Confusion reigns in the war on drugs in Mexico, Central America, and Colombia, and that is just how the powerful would like it. As the media tracks Joaquín “El Chapo” Guzmán, Mexico is being structurally transformed, politically and socially. People throughout Mexico and Central America are terrorized by state and paramilitary forces, whose activities are strengthened by the war on drugs. There is little space amid the ongoing crises of fear, grief, and terror to connect the violence to economic and political factors. These wars are promoted from above, and militarization and violence stem from state forces and flow outward. We cannot lose sight of the fact that it is those who live in the countries with closest relations to the United States who are most likely to become the targets of drug war terror.

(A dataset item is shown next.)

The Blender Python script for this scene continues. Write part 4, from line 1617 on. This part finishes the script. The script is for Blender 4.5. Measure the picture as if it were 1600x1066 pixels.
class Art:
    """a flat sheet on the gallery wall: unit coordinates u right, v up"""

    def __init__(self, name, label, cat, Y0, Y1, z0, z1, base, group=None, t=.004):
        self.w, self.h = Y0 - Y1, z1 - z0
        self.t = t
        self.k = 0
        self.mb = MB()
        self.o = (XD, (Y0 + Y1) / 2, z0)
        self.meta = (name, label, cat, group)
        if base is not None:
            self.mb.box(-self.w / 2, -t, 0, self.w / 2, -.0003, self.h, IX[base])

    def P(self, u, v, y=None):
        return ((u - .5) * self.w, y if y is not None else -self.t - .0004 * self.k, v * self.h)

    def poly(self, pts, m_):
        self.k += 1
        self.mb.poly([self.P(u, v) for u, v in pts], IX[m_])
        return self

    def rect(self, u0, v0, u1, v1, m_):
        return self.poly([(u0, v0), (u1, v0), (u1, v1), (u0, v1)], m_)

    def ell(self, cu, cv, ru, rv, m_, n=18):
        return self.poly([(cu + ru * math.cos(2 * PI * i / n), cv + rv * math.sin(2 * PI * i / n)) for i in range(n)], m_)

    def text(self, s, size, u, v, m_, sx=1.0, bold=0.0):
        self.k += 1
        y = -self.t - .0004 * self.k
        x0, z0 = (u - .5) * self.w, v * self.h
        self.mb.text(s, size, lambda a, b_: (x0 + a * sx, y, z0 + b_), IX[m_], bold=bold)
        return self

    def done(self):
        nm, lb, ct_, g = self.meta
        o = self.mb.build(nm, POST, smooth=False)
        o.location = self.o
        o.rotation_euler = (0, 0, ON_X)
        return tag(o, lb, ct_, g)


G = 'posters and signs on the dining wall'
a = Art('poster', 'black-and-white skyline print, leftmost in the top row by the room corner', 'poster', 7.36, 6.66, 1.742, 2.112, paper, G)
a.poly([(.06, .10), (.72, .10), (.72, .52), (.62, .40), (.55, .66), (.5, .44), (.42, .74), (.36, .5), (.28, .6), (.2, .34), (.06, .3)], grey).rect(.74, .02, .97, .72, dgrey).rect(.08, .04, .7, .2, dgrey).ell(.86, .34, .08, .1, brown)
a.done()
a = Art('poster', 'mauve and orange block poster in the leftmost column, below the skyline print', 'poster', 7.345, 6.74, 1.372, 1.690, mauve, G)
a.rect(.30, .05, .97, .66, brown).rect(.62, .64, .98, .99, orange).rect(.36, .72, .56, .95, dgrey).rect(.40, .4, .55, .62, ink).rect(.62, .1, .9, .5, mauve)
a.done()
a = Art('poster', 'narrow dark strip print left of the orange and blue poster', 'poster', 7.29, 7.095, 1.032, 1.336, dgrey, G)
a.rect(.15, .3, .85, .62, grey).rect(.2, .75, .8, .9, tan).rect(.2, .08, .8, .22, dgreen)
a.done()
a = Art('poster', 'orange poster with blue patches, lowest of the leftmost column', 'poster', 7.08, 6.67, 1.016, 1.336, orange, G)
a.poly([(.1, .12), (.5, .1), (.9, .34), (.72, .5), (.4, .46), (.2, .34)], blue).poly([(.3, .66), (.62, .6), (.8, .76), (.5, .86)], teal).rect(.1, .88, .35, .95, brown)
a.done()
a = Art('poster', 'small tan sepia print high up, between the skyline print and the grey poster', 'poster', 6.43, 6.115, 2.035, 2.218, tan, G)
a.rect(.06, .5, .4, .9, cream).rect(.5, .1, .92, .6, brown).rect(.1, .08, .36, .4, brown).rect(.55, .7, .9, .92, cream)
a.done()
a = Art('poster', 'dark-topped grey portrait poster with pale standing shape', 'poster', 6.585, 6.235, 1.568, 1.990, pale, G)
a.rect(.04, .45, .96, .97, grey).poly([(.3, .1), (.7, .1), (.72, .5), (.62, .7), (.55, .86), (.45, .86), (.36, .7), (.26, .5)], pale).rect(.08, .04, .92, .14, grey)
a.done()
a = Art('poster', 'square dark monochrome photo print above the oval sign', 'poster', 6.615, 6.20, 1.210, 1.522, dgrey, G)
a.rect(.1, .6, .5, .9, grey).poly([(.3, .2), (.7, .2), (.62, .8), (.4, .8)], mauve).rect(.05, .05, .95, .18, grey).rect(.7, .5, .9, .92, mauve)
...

In this way, the war on drugs in Mexico, Central America, and South America is a twenty-first century reboot of the wars that pitted national militaries and police against communists and so-called “internal enemies” in the second half of the twentieth century— from Argentina all the way to Central America. Today, the drug war provides an updated formula to usher in systemic economic and political change and ensure social control through terror, all to the benefit of transnational capital.